At this time, apart from Saudi Arabia and the United Arab Emirates, the other OPEC+ producers have no excess production capacity, limiting their production increases in the coming months, even though the group has extended the rollback of cuts to October and November.
OPEC+ delegates told Bloomberg last month that they expect about half of the major output increases to happen in the future, due to offsets for overproduction and a lack of spare capacity.
“It’s very much like Warren Buffett’s saying that when the tide goes out, you find out who’s swimming naked,” Jeff Currie, director of energy pathways strategy at Carlyle, told Bloomberg Television last month.

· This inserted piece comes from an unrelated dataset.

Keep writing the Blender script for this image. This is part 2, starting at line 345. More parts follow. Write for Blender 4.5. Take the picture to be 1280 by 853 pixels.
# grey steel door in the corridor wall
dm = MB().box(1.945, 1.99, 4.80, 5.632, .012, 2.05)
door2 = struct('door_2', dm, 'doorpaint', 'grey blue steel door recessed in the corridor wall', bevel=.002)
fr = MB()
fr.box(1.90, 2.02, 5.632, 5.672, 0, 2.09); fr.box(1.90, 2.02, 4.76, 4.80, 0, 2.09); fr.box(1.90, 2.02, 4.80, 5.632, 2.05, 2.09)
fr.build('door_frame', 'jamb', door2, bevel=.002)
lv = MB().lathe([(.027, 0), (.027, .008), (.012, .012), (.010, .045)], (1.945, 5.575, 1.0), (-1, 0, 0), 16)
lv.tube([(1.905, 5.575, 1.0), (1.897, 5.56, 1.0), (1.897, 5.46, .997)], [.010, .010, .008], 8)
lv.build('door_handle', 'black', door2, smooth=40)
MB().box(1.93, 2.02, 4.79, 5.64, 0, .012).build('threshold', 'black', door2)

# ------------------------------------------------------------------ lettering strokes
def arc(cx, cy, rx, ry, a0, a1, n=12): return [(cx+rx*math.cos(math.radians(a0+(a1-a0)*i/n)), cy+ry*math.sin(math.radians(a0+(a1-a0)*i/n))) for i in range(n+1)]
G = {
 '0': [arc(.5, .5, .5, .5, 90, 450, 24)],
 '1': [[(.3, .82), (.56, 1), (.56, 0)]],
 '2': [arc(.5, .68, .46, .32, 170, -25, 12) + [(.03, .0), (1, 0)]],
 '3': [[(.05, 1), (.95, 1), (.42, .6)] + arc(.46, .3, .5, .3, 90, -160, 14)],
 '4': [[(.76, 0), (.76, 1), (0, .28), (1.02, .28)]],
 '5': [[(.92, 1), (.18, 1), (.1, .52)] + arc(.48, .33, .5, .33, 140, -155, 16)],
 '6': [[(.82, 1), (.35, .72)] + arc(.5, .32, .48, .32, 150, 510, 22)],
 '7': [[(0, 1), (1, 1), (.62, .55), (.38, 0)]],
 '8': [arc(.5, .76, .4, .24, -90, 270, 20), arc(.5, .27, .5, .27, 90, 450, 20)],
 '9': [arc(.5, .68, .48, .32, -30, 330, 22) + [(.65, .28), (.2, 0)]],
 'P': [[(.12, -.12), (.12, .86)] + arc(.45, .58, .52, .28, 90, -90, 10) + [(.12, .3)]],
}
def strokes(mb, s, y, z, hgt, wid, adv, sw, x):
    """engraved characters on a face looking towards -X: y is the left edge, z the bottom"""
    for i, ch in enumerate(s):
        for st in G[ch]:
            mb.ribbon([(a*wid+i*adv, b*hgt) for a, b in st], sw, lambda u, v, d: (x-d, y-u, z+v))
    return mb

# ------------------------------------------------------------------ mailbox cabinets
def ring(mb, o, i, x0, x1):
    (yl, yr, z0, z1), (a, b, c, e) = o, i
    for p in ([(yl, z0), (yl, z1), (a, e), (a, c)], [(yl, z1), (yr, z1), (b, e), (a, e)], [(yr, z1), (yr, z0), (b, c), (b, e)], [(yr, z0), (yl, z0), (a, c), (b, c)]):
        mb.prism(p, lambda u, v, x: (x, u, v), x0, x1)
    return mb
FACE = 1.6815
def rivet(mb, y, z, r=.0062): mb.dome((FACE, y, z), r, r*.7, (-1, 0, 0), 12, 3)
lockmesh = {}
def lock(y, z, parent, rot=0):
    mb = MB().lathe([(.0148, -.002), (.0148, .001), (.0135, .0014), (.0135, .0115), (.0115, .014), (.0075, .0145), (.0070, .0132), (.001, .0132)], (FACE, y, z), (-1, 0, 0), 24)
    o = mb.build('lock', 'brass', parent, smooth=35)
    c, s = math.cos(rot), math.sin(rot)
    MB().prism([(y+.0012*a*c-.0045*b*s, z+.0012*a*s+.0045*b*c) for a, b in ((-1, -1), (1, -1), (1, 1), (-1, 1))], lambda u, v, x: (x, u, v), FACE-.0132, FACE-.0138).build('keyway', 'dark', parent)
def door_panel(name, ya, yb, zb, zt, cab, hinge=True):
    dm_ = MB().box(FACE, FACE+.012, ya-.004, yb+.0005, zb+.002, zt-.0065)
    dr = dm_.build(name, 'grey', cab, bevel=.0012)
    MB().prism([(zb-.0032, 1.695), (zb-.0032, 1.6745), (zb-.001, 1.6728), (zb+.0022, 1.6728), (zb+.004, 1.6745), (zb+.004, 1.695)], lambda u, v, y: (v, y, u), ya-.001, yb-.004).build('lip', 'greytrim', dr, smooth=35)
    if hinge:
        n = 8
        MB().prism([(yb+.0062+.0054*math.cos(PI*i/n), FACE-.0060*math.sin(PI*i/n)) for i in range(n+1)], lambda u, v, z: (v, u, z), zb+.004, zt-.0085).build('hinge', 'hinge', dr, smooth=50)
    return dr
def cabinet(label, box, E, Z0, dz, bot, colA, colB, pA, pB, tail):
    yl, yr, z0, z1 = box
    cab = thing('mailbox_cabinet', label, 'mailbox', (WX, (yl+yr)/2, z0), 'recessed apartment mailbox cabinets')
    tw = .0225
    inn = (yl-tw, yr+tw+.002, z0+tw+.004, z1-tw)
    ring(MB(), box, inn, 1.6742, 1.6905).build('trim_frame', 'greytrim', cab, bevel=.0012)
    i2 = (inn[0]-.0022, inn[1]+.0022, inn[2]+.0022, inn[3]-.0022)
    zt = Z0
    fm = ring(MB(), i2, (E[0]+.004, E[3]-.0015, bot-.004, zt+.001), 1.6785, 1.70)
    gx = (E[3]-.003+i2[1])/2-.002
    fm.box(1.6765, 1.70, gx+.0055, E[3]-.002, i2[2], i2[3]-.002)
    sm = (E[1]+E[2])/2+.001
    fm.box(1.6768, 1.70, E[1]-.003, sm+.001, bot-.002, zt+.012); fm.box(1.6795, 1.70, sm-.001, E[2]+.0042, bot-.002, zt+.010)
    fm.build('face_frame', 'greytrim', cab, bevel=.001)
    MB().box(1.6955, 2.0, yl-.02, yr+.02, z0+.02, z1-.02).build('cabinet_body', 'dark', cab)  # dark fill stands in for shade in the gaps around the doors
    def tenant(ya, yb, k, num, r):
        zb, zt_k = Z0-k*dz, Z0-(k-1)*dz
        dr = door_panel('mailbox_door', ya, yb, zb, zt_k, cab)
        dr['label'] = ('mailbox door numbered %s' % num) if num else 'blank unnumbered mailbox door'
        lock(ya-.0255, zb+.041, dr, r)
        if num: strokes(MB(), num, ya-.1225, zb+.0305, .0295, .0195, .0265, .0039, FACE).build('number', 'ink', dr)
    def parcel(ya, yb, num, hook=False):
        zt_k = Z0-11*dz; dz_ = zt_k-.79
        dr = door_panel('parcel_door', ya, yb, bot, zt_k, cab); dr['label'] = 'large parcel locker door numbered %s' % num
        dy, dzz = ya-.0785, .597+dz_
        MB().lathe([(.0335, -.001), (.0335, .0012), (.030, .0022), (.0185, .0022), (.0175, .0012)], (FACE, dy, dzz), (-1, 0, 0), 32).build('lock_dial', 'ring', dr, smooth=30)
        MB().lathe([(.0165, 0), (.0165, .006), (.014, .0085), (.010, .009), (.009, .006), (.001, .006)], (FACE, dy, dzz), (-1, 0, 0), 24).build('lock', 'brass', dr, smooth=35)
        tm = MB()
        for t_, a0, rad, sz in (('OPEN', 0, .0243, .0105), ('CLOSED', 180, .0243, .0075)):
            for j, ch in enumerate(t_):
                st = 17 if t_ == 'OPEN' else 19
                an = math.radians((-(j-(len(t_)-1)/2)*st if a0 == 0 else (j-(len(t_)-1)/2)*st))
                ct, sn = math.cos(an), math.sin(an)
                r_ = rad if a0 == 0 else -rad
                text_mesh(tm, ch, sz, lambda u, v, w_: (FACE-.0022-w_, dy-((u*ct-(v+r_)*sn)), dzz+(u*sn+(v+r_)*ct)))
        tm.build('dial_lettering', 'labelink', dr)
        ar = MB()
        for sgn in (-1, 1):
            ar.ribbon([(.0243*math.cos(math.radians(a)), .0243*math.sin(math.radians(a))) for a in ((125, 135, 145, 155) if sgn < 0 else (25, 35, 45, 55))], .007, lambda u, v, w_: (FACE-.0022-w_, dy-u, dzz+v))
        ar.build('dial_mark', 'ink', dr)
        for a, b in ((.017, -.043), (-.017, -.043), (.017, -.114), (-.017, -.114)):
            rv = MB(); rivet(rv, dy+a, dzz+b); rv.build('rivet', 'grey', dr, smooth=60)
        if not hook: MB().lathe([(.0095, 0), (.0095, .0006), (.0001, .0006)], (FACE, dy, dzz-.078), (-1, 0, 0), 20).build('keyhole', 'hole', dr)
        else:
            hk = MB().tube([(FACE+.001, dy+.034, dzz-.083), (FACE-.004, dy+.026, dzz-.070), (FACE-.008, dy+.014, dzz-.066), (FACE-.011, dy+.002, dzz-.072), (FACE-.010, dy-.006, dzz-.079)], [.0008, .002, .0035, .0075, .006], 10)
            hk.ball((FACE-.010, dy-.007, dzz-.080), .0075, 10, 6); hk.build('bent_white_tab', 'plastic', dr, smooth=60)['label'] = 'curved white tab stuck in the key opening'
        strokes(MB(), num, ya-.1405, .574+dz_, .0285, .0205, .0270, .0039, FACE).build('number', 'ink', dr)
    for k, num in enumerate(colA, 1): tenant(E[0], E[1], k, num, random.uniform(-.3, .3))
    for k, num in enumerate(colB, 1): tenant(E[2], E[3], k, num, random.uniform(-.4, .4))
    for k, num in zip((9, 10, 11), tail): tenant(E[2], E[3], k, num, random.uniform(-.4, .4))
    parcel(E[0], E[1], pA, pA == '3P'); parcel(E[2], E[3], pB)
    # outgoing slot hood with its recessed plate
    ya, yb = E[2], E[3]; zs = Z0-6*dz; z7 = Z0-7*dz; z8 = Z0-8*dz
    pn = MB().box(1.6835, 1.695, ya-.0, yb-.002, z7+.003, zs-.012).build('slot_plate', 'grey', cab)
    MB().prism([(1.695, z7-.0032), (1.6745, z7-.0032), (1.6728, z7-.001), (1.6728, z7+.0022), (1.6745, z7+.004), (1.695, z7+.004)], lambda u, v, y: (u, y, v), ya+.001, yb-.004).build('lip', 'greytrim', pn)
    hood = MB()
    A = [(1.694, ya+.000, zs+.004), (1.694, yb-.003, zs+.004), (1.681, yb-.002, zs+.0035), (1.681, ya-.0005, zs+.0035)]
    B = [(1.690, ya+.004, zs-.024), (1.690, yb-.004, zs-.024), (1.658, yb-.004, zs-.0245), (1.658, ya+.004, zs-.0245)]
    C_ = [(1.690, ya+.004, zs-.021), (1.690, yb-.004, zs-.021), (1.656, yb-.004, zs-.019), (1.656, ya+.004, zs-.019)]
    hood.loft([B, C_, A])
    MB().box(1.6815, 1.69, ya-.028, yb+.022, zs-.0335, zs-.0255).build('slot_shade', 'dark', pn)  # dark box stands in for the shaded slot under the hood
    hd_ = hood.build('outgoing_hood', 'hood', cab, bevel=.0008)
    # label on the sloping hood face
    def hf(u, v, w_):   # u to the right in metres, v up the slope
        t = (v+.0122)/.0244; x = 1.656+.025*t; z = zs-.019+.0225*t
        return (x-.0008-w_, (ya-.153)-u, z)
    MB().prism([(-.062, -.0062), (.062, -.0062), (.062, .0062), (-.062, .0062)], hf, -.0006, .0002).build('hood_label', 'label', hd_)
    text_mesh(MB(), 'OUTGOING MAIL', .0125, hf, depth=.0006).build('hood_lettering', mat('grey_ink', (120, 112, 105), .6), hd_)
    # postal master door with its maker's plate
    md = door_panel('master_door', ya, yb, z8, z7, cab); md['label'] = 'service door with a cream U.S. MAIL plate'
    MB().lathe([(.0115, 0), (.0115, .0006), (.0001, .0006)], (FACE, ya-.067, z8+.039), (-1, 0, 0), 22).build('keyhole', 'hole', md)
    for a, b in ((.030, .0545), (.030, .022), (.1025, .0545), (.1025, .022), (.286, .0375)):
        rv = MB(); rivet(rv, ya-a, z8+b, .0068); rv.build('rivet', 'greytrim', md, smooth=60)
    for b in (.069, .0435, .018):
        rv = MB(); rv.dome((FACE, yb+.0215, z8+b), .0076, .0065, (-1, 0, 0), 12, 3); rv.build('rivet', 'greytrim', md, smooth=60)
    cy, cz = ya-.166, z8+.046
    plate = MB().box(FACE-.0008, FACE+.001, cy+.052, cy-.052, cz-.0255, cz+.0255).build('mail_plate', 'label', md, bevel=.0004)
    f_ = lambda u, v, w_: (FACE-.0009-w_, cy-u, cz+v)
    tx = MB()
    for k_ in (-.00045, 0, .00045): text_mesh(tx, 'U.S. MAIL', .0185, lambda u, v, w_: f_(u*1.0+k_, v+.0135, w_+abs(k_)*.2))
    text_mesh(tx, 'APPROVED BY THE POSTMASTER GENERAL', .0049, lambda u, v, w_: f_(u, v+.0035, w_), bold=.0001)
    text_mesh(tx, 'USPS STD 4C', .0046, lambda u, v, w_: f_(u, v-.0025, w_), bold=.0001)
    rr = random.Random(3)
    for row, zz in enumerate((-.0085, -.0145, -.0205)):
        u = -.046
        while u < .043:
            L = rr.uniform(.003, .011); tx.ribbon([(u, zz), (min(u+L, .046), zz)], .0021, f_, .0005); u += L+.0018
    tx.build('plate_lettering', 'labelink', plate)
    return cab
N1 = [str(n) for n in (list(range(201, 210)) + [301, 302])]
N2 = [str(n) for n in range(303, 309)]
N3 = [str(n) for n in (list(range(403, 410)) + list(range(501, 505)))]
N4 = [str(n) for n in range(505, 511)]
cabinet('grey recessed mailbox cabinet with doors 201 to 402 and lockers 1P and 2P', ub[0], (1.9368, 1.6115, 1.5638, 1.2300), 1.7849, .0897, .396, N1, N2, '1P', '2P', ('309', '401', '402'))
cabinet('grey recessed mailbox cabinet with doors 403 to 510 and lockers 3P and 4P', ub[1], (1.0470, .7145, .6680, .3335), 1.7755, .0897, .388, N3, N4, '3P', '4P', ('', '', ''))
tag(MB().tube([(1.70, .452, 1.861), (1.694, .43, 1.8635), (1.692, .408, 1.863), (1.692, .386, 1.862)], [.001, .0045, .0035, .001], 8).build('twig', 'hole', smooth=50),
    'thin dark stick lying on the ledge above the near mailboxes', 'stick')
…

“In this case, swimming naked is having no spare production capacity,” Currie said in the Bloomberg interview in early September, when OPEC+ announced it was beginning to reverse the 1.65 million bpd cuts announced in April 2023.
The market is currently focused on the supply glut looming later this year and early 2026. But dwindling excess capacity, predominantly in two large Middle East producers, will not be able to offset a major supply shock, leaving oil prices exposed to potential spikes when the next crisis hits.